Putin behind the wheel of a cross-country vehicle while driving in Russia’s Siberian federal district in March. Photograph: Alexei Druzhinin/TASS

Putin is sensitive to the perceived expansion of western military ambitions into ex-Soviet countries and Russia last week demanded that Nato formally scrap a 2008 decision to open its door to Georgia and Ukraine.

The end of the union brought with it a period of intense economic instability that plunged many into poverty, as newly independent Russia transitioned from communism to capitalism.

In the documentary, Putin said: “We lived like everyone, but sometimes I had to earn extra money … as a private driver. It’s not pleasant to speak about honestly, but unfortunately that is what happened.”

He said he gave rides in his private car, a Volga that he brought back from his KGB posting in Dresden.

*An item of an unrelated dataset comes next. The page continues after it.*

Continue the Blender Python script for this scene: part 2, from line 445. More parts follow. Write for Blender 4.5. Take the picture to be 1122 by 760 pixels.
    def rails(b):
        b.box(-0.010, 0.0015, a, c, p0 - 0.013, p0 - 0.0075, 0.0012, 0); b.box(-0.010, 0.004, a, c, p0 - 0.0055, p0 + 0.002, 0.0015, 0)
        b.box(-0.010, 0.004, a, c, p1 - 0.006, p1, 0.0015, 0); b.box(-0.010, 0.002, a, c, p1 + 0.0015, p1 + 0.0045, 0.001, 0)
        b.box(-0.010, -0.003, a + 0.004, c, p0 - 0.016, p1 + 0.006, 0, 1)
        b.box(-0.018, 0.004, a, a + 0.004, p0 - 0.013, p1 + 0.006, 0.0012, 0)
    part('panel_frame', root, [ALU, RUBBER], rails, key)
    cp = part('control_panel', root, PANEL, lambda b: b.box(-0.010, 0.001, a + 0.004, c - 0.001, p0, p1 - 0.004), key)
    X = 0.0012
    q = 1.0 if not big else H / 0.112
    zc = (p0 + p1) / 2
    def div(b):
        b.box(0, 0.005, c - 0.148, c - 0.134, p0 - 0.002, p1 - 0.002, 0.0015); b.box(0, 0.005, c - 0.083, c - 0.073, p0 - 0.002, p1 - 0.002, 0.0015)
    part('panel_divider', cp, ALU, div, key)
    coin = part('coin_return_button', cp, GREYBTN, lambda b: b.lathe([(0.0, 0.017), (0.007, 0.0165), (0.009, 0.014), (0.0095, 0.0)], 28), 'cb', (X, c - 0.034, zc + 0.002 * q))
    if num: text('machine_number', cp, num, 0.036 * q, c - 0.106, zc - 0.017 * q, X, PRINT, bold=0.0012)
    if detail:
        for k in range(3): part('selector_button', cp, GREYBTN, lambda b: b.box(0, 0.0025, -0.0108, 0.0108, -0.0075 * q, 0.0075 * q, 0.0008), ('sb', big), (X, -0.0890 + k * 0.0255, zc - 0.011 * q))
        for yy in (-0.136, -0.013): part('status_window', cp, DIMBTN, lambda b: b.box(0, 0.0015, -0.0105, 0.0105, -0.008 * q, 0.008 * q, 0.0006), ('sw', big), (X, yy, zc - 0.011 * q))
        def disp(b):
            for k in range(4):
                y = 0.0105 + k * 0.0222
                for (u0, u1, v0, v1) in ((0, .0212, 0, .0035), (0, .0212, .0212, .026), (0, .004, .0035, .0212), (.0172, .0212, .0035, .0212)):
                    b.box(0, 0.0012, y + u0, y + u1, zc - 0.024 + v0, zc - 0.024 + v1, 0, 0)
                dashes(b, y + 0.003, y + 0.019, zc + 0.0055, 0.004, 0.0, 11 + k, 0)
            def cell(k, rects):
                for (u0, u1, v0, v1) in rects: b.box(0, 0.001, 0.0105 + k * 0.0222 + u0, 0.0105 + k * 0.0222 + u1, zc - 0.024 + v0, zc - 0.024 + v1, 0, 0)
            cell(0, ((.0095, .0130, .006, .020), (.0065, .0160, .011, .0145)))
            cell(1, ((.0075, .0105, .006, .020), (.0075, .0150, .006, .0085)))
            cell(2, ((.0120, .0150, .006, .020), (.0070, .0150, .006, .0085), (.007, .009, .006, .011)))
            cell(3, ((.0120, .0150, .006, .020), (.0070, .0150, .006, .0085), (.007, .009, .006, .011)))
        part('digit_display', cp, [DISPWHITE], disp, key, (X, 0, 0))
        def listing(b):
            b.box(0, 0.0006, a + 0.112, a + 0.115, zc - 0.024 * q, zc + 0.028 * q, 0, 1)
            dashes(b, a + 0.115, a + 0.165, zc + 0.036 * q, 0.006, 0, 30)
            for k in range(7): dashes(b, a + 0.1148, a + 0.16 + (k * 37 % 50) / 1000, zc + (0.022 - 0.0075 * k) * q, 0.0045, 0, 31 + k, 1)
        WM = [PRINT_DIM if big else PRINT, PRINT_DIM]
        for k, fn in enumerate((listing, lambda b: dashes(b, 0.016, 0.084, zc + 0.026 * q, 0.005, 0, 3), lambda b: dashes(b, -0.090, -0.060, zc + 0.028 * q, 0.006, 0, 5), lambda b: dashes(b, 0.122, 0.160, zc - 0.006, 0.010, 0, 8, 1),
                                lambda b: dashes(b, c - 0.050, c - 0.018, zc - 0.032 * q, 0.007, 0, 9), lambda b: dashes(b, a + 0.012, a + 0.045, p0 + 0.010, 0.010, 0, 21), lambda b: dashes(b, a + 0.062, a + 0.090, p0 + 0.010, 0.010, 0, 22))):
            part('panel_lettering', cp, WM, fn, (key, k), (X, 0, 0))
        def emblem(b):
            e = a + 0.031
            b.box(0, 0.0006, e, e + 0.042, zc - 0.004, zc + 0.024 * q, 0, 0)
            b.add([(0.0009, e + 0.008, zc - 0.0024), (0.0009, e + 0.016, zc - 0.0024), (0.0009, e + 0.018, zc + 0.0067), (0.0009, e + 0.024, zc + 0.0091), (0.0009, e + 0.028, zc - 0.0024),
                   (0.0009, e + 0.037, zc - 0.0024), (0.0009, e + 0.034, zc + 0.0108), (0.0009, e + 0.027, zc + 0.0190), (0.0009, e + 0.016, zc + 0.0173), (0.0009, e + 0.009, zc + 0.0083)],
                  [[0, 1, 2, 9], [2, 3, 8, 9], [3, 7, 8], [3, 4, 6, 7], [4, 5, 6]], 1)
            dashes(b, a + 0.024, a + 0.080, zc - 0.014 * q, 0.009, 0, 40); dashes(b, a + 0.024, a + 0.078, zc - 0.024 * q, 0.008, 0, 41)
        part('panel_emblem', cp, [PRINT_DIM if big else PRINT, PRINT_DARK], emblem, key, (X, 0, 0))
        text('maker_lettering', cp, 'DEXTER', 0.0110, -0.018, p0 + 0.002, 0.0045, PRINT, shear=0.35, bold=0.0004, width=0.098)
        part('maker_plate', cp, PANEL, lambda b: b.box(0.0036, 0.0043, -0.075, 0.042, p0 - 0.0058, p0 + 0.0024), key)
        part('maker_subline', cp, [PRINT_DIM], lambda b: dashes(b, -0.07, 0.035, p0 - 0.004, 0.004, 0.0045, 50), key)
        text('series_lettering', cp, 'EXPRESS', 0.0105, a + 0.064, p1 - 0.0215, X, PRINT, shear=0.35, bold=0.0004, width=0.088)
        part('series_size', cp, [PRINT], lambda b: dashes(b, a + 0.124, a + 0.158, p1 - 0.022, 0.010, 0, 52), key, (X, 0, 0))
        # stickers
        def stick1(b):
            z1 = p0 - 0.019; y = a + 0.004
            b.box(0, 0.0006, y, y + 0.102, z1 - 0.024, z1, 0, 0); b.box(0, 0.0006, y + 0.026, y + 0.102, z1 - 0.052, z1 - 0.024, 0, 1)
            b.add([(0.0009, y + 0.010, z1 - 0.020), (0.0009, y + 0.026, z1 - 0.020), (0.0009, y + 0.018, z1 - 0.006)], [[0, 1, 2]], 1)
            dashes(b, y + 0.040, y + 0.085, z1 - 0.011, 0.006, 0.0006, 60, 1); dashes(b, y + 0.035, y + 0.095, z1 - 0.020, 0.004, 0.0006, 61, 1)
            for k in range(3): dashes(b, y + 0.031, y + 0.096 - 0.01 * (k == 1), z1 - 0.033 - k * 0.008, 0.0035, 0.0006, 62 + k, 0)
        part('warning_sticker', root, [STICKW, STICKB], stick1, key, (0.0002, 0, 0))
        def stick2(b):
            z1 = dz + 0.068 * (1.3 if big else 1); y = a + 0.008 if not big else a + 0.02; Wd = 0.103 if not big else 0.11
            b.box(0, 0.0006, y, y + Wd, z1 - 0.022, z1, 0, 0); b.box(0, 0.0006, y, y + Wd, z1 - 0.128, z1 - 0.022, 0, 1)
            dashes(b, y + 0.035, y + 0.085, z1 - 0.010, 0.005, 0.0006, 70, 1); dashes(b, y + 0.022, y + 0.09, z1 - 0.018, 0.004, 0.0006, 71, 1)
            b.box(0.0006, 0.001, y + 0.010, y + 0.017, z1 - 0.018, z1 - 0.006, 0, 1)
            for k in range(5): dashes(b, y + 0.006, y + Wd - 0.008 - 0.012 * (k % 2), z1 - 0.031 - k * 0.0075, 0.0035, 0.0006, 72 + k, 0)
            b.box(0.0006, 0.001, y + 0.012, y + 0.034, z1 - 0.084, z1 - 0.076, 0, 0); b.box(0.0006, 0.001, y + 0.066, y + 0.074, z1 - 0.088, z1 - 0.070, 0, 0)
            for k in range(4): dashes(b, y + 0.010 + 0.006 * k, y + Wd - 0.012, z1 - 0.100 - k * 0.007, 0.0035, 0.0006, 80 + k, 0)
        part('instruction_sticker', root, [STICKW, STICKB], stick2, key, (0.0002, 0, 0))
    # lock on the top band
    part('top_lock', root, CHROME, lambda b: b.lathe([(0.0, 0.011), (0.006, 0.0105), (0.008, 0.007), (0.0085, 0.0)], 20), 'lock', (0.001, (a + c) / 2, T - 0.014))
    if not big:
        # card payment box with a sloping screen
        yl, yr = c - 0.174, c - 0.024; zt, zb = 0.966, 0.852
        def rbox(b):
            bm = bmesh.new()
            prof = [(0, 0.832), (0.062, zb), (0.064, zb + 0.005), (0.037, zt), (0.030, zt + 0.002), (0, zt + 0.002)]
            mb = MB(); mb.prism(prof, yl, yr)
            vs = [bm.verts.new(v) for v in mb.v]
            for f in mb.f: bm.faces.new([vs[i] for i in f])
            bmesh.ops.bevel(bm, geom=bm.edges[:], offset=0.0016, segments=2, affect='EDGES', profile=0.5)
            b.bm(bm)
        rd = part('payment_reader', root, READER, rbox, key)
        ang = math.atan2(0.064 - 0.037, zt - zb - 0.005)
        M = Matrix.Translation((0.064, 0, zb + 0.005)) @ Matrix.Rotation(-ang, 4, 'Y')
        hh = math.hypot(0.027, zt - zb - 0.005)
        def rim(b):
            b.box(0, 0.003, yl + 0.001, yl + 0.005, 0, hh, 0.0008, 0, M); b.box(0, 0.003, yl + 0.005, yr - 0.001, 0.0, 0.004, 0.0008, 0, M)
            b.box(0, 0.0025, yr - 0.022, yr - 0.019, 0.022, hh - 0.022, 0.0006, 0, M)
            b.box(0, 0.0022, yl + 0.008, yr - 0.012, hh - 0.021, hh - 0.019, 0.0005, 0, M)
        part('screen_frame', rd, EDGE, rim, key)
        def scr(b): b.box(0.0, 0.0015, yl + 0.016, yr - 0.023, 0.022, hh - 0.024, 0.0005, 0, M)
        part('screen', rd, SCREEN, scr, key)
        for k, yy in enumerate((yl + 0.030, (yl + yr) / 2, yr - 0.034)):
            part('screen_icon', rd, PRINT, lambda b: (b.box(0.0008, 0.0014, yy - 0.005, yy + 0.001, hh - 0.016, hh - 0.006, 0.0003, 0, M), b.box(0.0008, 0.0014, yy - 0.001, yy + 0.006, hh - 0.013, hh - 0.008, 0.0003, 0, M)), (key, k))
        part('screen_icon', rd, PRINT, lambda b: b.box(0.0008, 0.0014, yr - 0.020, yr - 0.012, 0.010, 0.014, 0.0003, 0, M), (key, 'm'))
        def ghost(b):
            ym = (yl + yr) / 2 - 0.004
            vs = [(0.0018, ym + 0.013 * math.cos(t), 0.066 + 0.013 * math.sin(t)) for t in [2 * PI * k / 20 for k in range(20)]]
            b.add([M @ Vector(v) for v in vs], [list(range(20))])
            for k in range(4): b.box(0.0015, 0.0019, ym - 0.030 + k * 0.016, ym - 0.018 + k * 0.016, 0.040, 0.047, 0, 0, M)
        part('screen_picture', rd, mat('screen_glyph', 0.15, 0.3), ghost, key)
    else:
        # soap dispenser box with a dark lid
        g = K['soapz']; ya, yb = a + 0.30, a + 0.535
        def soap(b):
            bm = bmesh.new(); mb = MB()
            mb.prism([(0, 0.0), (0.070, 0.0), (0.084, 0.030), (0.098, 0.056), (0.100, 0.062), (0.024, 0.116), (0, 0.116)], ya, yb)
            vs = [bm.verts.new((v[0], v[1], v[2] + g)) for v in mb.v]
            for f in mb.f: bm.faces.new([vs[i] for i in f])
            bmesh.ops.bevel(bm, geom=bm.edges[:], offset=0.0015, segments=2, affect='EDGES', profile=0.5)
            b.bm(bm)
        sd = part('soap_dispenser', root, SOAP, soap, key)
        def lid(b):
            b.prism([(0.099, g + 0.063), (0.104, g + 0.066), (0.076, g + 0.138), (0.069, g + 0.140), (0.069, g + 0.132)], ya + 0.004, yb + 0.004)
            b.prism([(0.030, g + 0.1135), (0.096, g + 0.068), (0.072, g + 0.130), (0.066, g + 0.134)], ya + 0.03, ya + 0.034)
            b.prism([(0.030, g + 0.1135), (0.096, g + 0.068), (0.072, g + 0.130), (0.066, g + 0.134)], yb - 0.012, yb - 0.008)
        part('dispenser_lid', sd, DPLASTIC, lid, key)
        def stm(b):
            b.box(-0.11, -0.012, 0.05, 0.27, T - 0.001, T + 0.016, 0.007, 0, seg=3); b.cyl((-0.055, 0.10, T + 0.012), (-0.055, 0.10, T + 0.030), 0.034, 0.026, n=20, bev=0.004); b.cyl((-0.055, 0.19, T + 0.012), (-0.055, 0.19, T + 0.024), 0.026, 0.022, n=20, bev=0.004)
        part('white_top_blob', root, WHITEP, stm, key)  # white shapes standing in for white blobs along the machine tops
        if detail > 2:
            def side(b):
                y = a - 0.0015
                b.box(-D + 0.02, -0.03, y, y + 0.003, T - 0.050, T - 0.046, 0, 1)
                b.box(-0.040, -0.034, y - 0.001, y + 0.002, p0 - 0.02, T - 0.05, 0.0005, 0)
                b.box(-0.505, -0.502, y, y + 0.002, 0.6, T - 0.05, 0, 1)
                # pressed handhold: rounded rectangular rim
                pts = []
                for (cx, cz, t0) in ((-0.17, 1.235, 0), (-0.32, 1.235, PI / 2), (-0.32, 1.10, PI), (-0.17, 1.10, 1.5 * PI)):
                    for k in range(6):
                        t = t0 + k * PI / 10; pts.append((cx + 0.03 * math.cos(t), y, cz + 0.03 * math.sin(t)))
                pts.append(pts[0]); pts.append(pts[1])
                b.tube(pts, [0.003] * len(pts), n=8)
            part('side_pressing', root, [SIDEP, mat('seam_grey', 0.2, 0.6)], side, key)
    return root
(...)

By all accounts, Putin was struggling to make ends meet in the months directly after he returned to Russia from east Germany in early 1990. But by May of that year, he was employed by Anatoly Sobchak, his future mentor, as an aide in Leningrad city council. And Putin remained employed by the KGB until the failed coup attempt against Mikhail Gorbachev in August 1991.

By the following year, Putin’s office was under investigation for signing multimillion-dollar contracts to export raw materials like oil and timber in exchange for food. While the raw materials were shipped out, the food never arrived, and the companies granted export licences quickly disbanded. Putin has denied any wrongdoing in the affair, which opposition politicians said could have cost the city as much as $100m.

Until the early 2010s, it was possible in many Russian cities to hail private cars and negotiate a fare to other places in the city. The practice has become less popular with the growth of taxi companies and the emergence of ride-sharing apps.